Del trópico al altiplano
La Casa del Estudiante Tabasqueño fue para Andrés Manuel López Obrador un salvoconducto para vivir y estudiar en el Distrito Federal. Con magras monedas en los bolsillos, el estudiante decidió abandonar la carrera de Sociología para excavar en las Ciencias Políticas. El ejemplo de valores de su profesor de secundaria, Lara Lagunas, seguía testereando su cabeza.
Entre el puchero de res guisado con la coperacha de algunos compañeros que atiborraban la casona ubicada en la populosa colonia Guerrero, el tepetiteco trabó amistad con dos personajes singulares: un grandulón escandaloso, pero apreciado por quienes lo conocían, de nombre Isidoro Pedrero Totosaus, que era precisamente el que presidía –y en muchos casos enderezaba- todo lo que sucedía en ese pedacito de provincia tabasqueña que era la calle Violeta. (Años después, al dejar el Valle de México y volver al trópico, Totosaus escribiría las mejores crónicas y retratos de la época.)
Como pasa siempre, un buen amigo lleva a otro, y Totosaus le presentó a Lenín González, sin saber los tres que años más tarde –a inicios de los ochenta- éste último invitaría al de Macuspana a ser su padrino de boda, y hasta trabajarían juntos en el Instituto Nacional Indigenista.
“Tuvimos afinidad en muchas cosas con Andrés. Creo que lo que nos unía era la solidaridad, teníamos una ideología común”, evoca Lenín.
Si el profesor Lara Laguna lo influyó en la secundaria, en este período de descubrimientos políticos Totosaus ocupó esa función, según Lenín.
“Obrador, en su vida que tuvo en el DF, era admirador de Heberto Castillo y Demetrio Vallejo, fundadores del Partido Comunista Mexicano y del Partido Mexicano de los Trabajadores”, recuerda el ahora antropólogo.
Mudarse varias veces de Tepetitán a Macuspana o de Agua Dulce a Villahermosa, no era lo mismo que ir a vivir a la región más transparente. Sin conocer a nadie, el joven beisbolista y comerciante de aquel entonces se aventuró a irse solo. El viaje no era sencillo, aunque Tabasco ya estaba comunicado a través de la carretera panamericana, el recorrido duraba más de 12 horas, y por lo tanto, no permitiría estar retornando continuamente a su tierra.

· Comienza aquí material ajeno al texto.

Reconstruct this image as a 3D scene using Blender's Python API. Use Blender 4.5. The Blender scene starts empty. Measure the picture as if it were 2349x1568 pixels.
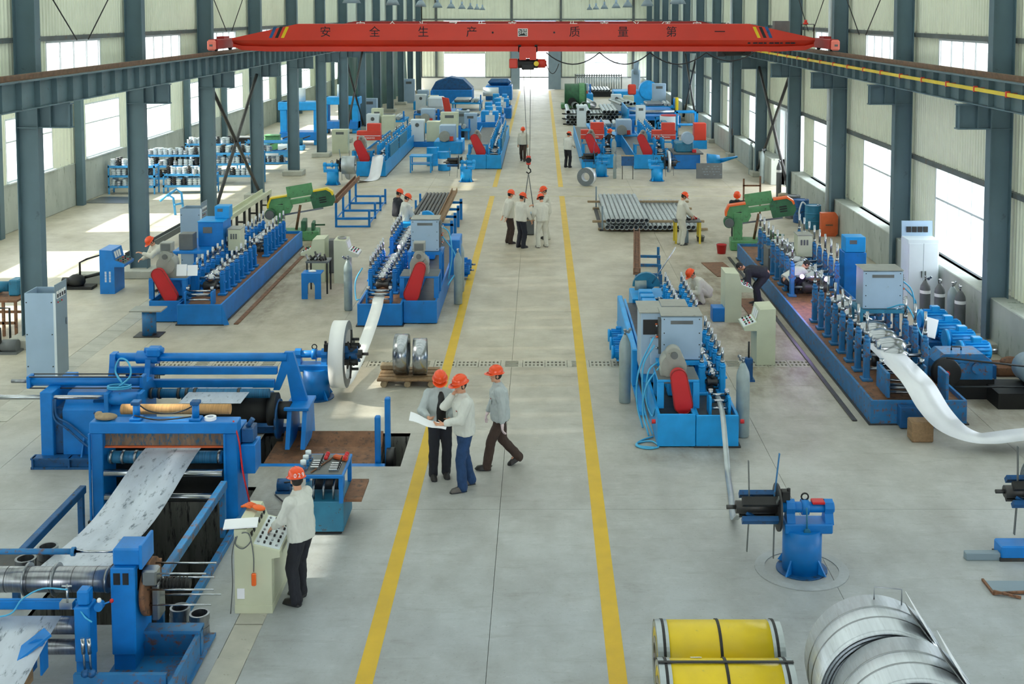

Si la falta de dinero era una constante que inhibía al recién llegado, la novedad del frío contribuía al encierro. En esos primeros meses, todavía Lenín González recuerda lo que decía Andrés Manuel para asumir con estoicismo sus horas de inmovilidad.
“No hay que mover ni un solo músculo porque como no hay comida, y entonces hay que guardar energía hasta que haya algo de comer”, expresaba el tepetiteco.
Un suceso internacional perturbaría las calles de la Ciudad de México, con protestas de estudiantes condenando el golpe de estado contra el gobierno popular de Chile, encabezado por Salvador Allende. En las marchas, las pancartas repetían la consigna del presidente chileno y condenaban la participación de la CIA estadounidense: “Ser joven y no ser revolucionario es una contradicción hasta biológica”.
El poeta tabasqueño Carlos Pellicer escribiría desde su casa de Las Lomas de Chapultepec los siguientes versos: “¿La Revolución? / No se detiene nunca, siempre tiene qué hacer. / Es la lucha de todos los días contra nosotros mismos. / Contra el egoísmo, contra las ambiciones desmedidas, /contra la indiferencia, contra la hipocresía. / La verdadera alegría es dar, / pelear por los que tienen hambre”.
Pronto, el poeta cristiano, respetado en el país por su compromiso social, se convertiría en el futuro mentor del pasante en la ciencia de Hobbes, Locke, Rousseau, Tocqueville, Marx. Engels.